▶ [Material provided]
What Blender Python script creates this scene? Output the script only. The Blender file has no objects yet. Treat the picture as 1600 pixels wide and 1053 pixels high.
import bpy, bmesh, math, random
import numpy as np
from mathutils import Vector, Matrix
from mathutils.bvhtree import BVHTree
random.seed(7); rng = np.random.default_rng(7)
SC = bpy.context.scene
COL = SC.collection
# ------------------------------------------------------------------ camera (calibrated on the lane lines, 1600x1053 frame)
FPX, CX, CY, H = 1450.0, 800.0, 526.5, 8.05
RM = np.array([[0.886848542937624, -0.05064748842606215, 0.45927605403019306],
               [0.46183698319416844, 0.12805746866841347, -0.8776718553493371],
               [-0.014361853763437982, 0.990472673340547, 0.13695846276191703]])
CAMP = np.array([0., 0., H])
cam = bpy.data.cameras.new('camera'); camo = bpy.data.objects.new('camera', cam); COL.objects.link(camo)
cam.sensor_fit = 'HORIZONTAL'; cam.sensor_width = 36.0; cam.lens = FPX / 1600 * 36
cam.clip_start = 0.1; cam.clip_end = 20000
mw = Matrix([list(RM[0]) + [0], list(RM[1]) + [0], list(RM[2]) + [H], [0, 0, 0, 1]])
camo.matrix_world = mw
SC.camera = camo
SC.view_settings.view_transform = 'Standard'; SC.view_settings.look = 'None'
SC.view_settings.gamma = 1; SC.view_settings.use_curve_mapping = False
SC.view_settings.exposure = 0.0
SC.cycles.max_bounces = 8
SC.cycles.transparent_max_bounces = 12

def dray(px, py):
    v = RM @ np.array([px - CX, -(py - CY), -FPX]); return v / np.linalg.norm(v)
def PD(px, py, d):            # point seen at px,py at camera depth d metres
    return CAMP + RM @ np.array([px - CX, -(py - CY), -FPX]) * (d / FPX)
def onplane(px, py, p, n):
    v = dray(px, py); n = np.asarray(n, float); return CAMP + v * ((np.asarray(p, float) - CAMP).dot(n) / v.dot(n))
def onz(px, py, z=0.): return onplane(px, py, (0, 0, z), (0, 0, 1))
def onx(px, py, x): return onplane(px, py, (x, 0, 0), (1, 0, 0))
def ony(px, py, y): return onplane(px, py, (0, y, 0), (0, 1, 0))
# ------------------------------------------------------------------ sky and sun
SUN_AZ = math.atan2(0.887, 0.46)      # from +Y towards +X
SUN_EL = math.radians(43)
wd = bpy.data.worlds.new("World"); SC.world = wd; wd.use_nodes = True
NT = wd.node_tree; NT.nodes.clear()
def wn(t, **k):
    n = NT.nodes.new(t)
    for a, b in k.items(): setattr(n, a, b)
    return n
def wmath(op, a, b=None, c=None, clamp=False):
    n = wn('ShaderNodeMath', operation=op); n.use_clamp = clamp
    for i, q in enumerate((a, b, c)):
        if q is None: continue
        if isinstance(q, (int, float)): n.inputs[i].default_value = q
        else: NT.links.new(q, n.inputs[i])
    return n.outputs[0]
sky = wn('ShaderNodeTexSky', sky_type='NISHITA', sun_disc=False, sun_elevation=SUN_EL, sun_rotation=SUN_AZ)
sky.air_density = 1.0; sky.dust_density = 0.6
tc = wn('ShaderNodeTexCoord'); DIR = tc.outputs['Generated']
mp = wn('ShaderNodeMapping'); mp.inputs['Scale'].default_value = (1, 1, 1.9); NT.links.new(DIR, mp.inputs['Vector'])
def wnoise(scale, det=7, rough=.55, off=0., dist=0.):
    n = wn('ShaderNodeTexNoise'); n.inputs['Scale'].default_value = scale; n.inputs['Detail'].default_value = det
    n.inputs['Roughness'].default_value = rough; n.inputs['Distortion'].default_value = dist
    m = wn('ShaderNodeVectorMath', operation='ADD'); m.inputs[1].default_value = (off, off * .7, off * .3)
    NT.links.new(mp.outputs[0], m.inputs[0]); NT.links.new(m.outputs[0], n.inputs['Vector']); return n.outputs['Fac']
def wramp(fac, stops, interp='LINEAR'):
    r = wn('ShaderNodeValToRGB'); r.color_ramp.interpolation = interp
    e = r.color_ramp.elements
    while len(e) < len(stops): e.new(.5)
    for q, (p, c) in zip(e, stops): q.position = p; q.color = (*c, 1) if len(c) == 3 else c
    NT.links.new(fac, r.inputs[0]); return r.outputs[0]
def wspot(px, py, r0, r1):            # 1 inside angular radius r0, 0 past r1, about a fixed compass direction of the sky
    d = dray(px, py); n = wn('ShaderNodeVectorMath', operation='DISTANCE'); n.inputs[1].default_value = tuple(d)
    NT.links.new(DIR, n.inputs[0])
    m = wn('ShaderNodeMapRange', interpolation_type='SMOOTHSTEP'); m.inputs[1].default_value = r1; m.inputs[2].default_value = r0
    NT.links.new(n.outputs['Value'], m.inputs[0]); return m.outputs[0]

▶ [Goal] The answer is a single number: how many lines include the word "objects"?

▶ [Response] 2